Extract, unchanged, every line from the top of the material below through the line with "bm = nb(); box(bm, 1.722, 2.352, 0, -.016, STZ", and no more.
====== Supplied information ======
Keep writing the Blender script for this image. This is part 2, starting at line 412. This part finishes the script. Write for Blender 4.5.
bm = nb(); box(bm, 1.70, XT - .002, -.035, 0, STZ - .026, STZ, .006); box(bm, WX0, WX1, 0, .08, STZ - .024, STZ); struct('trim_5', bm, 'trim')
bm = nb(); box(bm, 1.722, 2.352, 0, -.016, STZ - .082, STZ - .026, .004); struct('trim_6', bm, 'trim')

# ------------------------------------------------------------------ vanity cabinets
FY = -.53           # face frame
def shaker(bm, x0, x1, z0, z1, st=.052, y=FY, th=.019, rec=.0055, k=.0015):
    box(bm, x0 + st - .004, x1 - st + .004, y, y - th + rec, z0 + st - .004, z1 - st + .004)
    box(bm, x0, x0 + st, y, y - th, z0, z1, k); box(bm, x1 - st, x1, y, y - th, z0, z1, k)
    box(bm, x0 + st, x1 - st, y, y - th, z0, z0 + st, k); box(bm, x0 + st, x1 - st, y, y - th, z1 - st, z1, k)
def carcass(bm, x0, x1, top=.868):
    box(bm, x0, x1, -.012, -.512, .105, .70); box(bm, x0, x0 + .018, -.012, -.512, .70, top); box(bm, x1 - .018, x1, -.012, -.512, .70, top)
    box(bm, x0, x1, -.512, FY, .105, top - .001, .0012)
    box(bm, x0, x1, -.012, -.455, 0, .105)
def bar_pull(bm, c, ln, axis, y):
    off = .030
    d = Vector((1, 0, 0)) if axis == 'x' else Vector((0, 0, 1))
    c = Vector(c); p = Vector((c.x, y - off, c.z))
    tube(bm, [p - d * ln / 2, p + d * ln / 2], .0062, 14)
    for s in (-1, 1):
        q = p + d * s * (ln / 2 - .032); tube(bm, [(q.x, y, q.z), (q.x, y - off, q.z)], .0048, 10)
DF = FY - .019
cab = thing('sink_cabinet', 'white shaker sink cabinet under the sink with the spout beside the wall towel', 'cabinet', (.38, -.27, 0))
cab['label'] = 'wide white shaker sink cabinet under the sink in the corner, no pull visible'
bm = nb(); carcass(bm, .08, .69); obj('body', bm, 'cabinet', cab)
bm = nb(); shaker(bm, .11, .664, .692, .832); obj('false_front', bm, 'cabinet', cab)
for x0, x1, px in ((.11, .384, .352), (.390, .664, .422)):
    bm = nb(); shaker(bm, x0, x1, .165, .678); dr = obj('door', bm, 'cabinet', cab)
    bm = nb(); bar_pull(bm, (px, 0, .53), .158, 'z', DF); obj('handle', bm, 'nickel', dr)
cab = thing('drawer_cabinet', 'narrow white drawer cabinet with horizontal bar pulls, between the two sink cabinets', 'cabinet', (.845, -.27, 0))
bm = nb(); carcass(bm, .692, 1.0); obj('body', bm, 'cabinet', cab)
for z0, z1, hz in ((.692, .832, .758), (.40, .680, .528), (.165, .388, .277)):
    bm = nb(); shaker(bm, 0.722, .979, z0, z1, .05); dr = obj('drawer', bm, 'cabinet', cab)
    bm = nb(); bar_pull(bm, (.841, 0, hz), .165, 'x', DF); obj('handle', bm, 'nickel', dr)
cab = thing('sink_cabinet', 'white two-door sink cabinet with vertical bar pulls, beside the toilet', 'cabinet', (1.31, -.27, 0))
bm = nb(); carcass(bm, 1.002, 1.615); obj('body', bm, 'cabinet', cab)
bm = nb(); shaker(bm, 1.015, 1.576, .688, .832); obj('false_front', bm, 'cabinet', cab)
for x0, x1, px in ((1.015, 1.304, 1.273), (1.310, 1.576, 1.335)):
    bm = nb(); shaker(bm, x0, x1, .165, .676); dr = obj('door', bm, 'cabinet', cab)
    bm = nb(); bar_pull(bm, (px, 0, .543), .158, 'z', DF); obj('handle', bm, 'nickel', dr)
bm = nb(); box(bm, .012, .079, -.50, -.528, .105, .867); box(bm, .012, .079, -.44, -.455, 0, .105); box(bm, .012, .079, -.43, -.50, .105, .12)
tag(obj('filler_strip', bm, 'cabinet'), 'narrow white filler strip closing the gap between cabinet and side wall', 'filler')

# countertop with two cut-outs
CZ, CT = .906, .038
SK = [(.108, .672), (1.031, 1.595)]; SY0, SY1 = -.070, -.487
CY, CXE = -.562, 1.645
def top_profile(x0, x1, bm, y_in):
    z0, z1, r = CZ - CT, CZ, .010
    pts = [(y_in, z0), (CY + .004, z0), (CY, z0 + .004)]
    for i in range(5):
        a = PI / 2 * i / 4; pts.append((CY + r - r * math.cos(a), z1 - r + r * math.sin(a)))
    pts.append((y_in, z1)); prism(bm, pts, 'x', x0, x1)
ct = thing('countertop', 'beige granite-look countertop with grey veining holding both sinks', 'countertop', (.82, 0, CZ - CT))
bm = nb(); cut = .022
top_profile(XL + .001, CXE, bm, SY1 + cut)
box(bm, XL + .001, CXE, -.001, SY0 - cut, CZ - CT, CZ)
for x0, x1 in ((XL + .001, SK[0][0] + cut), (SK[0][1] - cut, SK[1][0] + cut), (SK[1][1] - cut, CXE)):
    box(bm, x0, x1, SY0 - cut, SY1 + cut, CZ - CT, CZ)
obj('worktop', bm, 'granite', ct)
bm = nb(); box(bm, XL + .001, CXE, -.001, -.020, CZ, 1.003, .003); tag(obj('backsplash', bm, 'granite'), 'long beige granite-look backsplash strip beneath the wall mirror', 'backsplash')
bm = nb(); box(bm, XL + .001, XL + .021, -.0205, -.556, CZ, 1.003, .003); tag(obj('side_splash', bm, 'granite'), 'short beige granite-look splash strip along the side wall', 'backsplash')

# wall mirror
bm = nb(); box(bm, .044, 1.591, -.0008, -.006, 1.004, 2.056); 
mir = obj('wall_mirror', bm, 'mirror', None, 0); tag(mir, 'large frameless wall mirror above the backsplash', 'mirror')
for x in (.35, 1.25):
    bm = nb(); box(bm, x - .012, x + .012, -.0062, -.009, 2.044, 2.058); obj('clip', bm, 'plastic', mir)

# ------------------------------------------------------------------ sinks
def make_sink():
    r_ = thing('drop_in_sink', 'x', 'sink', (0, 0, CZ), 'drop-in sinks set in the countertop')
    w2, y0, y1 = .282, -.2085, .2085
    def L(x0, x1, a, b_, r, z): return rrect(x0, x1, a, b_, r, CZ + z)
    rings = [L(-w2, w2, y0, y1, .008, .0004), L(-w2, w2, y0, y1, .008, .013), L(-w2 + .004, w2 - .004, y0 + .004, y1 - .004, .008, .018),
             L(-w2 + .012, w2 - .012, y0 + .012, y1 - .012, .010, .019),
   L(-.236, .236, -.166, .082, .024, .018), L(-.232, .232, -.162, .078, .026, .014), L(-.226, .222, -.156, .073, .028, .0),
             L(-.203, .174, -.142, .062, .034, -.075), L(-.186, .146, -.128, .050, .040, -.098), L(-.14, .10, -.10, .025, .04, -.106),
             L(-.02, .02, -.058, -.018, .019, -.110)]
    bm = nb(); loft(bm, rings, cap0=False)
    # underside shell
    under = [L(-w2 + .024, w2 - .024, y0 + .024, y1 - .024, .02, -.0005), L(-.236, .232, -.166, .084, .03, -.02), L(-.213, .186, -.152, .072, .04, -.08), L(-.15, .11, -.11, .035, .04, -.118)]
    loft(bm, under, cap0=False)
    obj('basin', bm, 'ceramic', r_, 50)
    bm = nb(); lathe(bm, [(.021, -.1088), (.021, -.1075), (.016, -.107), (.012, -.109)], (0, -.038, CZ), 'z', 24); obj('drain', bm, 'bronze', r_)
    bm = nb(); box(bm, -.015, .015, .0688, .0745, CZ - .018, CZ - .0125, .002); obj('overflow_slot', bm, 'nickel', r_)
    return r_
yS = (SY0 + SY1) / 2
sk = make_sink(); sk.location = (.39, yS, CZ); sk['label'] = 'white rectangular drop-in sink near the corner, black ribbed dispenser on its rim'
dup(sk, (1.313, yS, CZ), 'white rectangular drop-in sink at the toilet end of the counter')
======
Result of the task:
Keep writing the Blender script for this image. This is part 2, starting at line 412. This part finishes the script. Write for Blender 4.5.
bm = nb(); box(bm, 1.70, XT - .002, -.035, 0, STZ - .026, STZ, .006); box(bm, WX0, WX1, 0, .08, STZ - .024, STZ); struct('trim_5', bm, 'trim')
bm = nb(); box(bm, 1.722, 2.352, 0, -.016, STZ - .082, STZ - .026, .004); struct('trim_6', bm, 'trim')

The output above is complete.